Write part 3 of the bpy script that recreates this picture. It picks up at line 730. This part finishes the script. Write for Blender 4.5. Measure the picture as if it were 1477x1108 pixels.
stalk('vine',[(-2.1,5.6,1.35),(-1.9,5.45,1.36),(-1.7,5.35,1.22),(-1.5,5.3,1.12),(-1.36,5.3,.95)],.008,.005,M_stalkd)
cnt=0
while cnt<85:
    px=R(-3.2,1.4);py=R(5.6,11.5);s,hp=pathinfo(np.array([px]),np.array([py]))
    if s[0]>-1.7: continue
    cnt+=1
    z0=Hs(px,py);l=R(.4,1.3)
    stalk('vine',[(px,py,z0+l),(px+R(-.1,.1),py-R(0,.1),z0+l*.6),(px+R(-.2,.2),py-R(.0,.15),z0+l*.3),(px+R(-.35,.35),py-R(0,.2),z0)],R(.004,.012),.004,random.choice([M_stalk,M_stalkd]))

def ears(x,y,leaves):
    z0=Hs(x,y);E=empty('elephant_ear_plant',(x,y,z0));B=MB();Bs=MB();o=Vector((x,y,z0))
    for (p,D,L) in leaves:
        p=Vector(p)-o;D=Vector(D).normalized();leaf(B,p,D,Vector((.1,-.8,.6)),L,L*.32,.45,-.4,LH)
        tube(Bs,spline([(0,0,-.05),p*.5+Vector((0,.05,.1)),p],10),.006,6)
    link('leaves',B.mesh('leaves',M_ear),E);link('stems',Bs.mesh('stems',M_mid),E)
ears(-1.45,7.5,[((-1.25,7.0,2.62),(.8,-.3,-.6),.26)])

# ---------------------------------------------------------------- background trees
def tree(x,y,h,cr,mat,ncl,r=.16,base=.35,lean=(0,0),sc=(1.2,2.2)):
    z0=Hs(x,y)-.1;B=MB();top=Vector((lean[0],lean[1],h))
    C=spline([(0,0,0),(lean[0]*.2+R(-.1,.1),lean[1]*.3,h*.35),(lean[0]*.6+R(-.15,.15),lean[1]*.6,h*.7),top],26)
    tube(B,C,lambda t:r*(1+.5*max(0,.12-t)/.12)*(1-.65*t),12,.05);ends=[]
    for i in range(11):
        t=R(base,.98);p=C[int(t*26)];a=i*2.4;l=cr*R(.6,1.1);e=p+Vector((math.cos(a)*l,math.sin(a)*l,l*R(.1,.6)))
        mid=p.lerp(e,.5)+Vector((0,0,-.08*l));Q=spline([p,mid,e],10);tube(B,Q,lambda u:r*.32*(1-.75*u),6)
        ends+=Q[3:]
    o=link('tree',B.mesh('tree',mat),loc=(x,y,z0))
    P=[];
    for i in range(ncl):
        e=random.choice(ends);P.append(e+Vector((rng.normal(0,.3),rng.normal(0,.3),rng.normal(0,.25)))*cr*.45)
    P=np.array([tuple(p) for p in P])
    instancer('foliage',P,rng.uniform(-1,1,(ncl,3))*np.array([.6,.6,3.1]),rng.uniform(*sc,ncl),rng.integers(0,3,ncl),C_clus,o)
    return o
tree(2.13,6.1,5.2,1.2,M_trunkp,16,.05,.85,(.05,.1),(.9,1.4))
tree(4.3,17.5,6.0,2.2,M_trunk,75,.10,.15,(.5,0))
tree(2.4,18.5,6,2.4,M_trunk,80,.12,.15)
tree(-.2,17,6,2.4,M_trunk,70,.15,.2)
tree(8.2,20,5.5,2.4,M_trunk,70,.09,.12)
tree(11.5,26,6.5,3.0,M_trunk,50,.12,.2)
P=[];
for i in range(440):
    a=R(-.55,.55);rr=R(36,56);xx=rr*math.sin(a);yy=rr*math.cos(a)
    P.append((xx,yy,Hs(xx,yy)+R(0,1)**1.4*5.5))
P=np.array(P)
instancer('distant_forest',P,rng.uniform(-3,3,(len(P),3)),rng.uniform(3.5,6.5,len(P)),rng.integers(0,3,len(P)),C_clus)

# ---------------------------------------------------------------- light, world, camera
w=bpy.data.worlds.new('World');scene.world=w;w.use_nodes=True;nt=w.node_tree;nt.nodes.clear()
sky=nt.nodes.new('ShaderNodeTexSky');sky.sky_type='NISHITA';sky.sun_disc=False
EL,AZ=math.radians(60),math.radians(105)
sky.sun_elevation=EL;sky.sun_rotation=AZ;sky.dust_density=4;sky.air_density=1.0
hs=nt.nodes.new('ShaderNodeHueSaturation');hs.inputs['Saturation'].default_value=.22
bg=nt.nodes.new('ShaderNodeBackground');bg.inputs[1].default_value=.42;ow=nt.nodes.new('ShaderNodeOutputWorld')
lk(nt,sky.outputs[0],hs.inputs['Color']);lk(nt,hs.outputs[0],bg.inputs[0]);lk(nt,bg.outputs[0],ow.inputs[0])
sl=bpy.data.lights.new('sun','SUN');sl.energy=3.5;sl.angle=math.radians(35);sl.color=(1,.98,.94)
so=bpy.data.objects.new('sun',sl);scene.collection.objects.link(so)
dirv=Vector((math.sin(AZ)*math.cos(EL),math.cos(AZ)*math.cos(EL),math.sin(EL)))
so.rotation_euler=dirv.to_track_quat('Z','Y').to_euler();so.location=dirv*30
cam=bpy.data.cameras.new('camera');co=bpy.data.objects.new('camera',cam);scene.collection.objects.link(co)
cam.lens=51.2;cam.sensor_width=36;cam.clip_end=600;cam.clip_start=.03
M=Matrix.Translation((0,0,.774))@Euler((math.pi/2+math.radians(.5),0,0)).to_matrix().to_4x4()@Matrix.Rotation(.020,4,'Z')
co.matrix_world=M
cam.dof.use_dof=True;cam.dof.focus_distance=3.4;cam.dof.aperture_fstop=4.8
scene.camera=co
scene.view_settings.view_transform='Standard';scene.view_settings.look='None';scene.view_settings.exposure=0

+ + + +

In this exercise, copy only the lines from the opening line of the material through the line where "ears(-1.45,7.5,[((-1.25,7.0,2.62),(.8,-.3,-.6),.26)])" appears.

Write part 3 of the bpy script that recreates this picture. It picks up at line 730. This part finishes the script. Write for Blender 4.5. Measure the picture as if it were 1477x1108 pixels.
stalk('vine',[(-2.1,5.6,1.35),(-1.9,5.45,1.36),(-1.7,5.35,1.22),(-1.5,5.3,1.12),(-1.36,5.3,.95)],.008,.005,M_stalkd)
cnt=0
while cnt<85:
    px=R(-3.2,1.4);py=R(5.6,11.5);s,hp=pathinfo(np.array([px]),np.array([py]))
    if s[0]>-1.7: continue
    cnt+=1
    z0=Hs(px,py);l=R(.4,1.3)
    stalk('vine',[(px,py,z0+l),(px+R(-.1,.1),py-R(0,.1),z0+l*.6),(px+R(-.2,.2),py-R(.0,.15),z0+l*.3),(px+R(-.35,.35),py-R(0,.2),z0)],R(.004,.012),.004,random.choice([M_stalk,M_stalkd]))

def ears(x,y,leaves):
    z0=Hs(x,y);E=empty('elephant_ear_plant',(x,y,z0));B=MB();Bs=MB();o=Vector((x,y,z0))
    for (p,D,L) in leaves:
        p=Vector(p)-o;D=Vector(D).normalized();leaf(B,p,D,Vector((.1,-.8,.6)),L,L*.32,.45,-.4,LH)
        tube(Bs,spline([(0,0,-.05),p*.5+Vector((0,.05,.1)),p],10),.006,6)
    link('leaves',B.mesh('leaves',M_ear),E);link('stems',Bs.mesh('stems',M_mid),E)
ears(-1.45,7.5,[((-1.25,7.0,2.62),(.8,-.3,-.6),.26)])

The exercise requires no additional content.